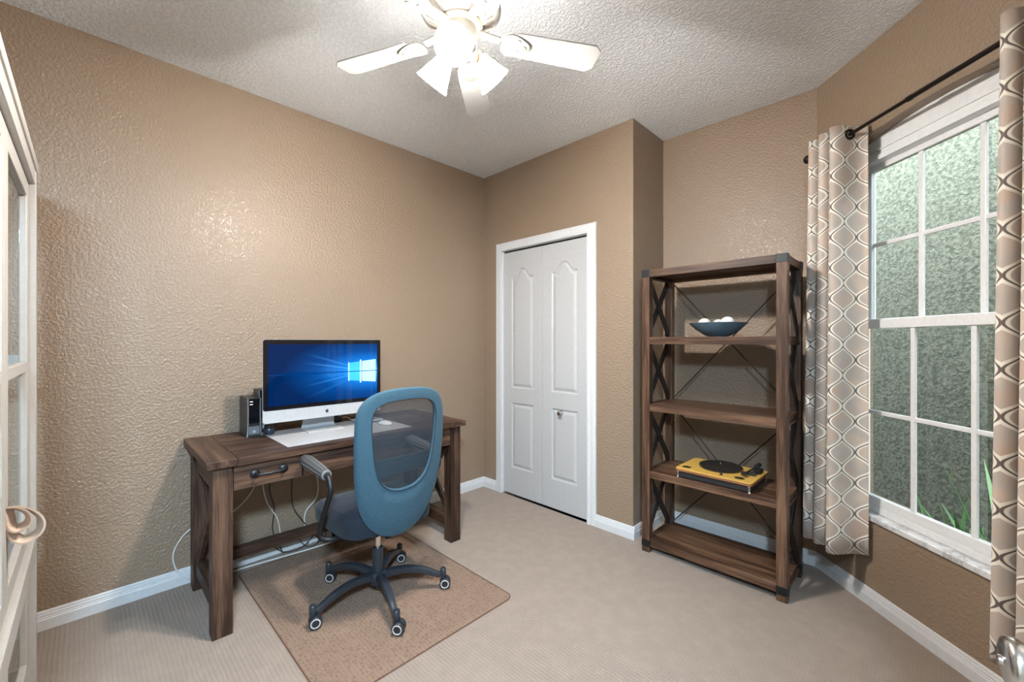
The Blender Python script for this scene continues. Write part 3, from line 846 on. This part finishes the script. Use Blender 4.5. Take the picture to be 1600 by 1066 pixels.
--
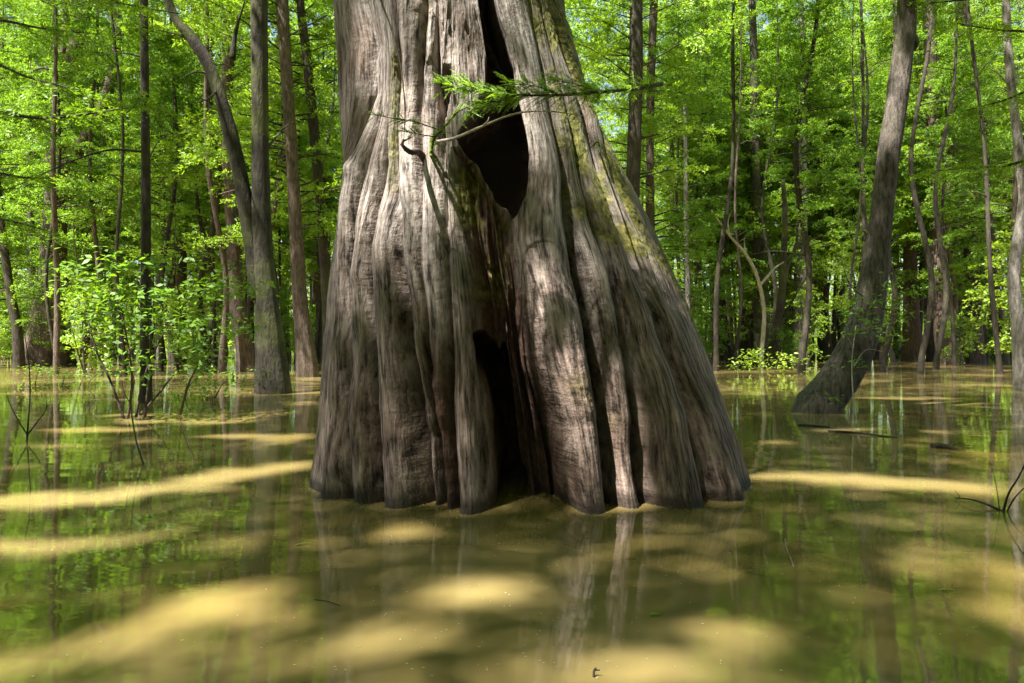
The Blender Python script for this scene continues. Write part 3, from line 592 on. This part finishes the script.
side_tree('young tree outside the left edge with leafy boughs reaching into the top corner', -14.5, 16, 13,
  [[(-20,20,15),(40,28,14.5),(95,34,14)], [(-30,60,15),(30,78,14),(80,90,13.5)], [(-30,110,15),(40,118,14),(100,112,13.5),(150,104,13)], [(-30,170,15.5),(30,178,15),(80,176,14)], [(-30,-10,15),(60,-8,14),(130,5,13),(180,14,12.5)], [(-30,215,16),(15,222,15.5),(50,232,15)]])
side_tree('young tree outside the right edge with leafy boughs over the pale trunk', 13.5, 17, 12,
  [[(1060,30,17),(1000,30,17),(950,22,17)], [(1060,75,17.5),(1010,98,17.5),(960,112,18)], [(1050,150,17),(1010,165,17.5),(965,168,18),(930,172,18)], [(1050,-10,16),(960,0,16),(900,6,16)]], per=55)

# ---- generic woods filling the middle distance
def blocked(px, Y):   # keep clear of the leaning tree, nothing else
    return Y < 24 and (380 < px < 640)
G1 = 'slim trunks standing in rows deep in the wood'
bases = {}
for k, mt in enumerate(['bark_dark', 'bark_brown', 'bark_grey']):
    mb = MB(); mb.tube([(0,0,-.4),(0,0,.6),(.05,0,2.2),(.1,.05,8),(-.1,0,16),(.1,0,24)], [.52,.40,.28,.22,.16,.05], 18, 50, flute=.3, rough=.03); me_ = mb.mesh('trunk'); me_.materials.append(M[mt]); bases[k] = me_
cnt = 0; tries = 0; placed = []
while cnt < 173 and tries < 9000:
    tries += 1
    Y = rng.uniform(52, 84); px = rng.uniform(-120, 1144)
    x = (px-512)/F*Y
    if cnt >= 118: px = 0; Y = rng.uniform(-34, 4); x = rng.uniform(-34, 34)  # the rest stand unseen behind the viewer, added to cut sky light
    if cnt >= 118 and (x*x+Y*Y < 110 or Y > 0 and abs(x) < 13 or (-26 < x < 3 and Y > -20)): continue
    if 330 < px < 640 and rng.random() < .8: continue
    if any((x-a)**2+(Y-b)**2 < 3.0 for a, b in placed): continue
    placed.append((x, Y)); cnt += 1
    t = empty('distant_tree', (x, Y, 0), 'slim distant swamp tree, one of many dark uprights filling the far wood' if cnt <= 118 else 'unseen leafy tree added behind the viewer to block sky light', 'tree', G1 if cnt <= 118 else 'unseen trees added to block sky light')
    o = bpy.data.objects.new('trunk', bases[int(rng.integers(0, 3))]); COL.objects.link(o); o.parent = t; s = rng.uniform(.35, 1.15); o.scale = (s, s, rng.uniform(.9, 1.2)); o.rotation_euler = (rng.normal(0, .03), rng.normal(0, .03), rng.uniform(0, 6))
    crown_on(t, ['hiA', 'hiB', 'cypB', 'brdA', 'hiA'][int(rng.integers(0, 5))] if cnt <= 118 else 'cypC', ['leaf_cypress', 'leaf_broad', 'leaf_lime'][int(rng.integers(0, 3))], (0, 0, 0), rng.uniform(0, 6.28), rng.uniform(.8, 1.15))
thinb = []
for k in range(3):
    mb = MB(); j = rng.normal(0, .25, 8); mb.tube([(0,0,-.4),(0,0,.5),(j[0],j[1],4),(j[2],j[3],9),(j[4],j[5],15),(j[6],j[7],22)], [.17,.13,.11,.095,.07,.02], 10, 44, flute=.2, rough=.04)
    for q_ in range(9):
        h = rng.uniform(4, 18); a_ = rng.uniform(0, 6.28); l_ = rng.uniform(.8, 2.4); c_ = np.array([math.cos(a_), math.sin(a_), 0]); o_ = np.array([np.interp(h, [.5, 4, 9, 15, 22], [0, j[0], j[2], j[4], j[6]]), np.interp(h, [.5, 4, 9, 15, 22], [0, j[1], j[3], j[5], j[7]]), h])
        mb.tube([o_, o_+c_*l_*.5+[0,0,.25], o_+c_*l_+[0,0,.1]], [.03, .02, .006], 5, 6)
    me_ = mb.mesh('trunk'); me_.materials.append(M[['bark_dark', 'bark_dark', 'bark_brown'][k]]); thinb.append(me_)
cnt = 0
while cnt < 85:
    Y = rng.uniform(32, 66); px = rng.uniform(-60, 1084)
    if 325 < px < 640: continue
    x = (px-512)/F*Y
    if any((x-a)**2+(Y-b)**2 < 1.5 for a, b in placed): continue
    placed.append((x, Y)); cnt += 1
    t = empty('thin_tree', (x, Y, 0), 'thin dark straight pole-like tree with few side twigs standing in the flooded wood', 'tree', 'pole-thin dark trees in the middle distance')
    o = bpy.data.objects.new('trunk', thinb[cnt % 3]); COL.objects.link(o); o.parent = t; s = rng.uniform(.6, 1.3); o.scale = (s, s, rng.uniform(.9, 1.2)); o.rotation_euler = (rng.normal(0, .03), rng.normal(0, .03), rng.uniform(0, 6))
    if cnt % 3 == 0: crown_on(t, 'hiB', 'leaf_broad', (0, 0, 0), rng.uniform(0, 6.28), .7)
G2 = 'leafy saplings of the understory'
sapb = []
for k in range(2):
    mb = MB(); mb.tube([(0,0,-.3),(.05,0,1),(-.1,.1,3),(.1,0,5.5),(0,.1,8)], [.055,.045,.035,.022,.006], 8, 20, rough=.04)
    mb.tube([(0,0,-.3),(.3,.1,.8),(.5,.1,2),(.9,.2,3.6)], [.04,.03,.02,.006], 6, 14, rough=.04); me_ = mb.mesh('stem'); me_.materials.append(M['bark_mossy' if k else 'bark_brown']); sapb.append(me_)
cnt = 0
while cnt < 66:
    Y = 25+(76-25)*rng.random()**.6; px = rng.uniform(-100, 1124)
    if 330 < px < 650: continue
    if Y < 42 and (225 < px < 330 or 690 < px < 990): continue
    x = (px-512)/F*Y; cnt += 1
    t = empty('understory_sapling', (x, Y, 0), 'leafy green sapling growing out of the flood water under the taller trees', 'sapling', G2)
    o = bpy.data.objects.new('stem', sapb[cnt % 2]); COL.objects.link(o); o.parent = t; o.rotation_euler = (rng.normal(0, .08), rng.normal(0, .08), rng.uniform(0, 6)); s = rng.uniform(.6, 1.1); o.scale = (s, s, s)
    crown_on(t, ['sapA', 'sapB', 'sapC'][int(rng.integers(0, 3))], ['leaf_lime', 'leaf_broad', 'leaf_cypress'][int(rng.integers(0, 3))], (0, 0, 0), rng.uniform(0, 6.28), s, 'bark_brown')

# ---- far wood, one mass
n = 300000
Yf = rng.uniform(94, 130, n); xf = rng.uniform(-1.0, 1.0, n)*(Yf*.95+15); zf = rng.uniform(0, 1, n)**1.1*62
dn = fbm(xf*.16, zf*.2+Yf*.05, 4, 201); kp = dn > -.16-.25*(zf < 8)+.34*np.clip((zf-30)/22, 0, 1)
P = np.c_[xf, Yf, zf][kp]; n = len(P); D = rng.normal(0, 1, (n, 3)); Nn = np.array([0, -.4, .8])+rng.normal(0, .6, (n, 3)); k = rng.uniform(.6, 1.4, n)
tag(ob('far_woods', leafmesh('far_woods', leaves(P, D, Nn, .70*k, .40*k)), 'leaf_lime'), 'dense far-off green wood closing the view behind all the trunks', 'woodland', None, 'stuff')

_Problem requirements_
Pick out each line in the material containing "scene".

_Response_
The Blender Python script for this scene continues. Write part 3, from line 846 on. This part finishes the script. Use Blender 4.5. Take the picture to be 1600 by 1066 pixels.
The Blender Python script for this scene continues. Write part 3, from line 592 on. This part finishes the script.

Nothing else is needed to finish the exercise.